IT IS AN irony that the hardest thing we do as parents is not about parenting at all. It’s a skill called “not-parenting.”
This is the task that falls to us from the moment our children are born, and it has to do with working to perceive — and then act on! — the gap between them and us.
Mother Nature ill prepares us for this challenge. She does a great job of bonding us to our kids. I was chatting with a pregnant first-time older mom the other day, and she voiced her worry that she didn’t feel bonded with her baby and wasn’t confident that she’d feel connected to the child once born.
I and the other mom in the room laughed and said she had no worries on that score. Because at the deepest core of our being, we love our children. This is not a matter of choice. Nature wants it that way, so we’ll take care of them till they’re old enough to survive on their own. Which for human babies takes a while.
In fact some of us are still doing it when they go off to university.
Does Mother Nature want that? Once you become a mom, you know that inner she-bear. She becomes part of your character, ever ready to step out.
That mythical woman who could lift a Volkswagen off her child is not myth to us: I am mother, hear me roar! Threaten my child and watch out! There are not enough rescue clichés adequate to encompass what we as parents do to make things better for our children.

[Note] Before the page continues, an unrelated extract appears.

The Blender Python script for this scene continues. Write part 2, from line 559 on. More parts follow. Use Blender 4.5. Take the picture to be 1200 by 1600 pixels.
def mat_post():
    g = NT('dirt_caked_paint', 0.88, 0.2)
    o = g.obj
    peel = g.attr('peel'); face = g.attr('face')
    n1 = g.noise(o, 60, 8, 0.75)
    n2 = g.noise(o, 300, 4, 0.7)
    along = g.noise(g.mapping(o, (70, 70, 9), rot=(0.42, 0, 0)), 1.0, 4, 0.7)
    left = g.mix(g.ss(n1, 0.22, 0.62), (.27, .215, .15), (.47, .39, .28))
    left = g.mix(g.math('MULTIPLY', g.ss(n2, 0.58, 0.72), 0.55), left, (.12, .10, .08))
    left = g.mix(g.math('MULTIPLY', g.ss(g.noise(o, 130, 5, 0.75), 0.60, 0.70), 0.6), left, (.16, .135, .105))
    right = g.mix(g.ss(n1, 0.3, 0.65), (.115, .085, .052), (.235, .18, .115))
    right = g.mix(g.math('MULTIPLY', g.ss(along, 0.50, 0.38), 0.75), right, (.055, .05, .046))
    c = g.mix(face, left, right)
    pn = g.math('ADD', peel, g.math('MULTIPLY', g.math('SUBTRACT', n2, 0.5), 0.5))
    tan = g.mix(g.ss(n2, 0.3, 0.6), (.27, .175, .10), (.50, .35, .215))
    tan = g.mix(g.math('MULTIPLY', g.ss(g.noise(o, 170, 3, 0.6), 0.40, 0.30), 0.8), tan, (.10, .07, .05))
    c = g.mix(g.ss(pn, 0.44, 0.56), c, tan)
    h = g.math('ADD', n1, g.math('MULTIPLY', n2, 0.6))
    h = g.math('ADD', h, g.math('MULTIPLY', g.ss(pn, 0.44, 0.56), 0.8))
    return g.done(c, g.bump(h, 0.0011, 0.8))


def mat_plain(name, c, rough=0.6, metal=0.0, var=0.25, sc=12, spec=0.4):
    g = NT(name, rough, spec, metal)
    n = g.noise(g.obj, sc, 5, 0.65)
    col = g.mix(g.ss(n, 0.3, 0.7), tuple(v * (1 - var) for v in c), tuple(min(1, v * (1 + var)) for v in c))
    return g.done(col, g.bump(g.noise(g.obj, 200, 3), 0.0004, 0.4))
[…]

But back to the child going off to university. That moment looms like a cliff in parental consciousness — as if it were one traumatic moment. Jump off, you gotta do it.
But this is an inaccurate description of reality. In truth, from the moment our children are born, part of our task, if we are to be the best parents we can be, is to see them as separate people, people on their way to independence, whose brief (but ever lengthening) absences from us are dry runs for the big one.
If we see this developmental trajectory clearly, if we force ourselves to acknowledge where we begin and they end, we can begin to accept that our children are their own selves, and we can then give them some space to try out those new wings.
Like fledglings of other species, they will fall during some of their early flights from the nest. And we will desperately want to rescue them. It will feel like a physical imperative.
What separates us from animals is that they operate 100 per cent on instinct.We get to think before we act.This is the golden opportunity to grow resourceful independent children with their own life skills.
At the moment when rescueparent kicks us, just as you’re about to don the Superhero cape, please stop and think before Super- Parent roars into action.
Think: Does my child really need to be rescued now? What would happen if, instead of doing this for my child right now, I helped them figure out how to do this for themselves?
This question can be applied to almost every parenting situation. Okay, they can’t drive the car or go to parent-teacher meetings, but they can learn to cook, clean, take responsibility for their own homework and manage their friendships.
Did you ever have a great coach when you were young? Did they score goals for you, or did they teach you how to score? What made them a great coach?
My guess is that they first believed in your abilities, second, helped you grow those abilities and third, celebrated you for them. So be the coach. Grow great people with strong wings. They will thank you for it.